The Hatteras light; score one for the home team. Nature won this battle so triumphantly that man had to move his creation hundreds of feet inland away from the shifting tides. While this beacon saved thousands of lives, it is a wonder how many were lost in pursuit of glory. Sydney and I were joined our Carolinian friends Brian and Ainslee on the one hundred and twenty step ascent up to the top. Nature won again though and we were barred from the observation deck by the same winds that allowed the Wright Brothers to fly.

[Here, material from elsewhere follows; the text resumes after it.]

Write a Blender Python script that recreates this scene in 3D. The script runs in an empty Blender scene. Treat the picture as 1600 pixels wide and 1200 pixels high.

Score one for man at the conservation land at Pea Island. We poked through a marsh full of snowy egrets and humongous turtles only to discover a bulldozer and backhoe. Now my men love their trucks, but it was a little disconcerting to discover man’s machines in the middle of an otherwise pristine landscape. We dug a little harder and found retaining walls constructed by Carolinians to preserve such beautiful and wild places. Folks like Brian who directs the North Carolina Conservation Network are working hard to make sure that man works with nature to make this place a gem for generations to come.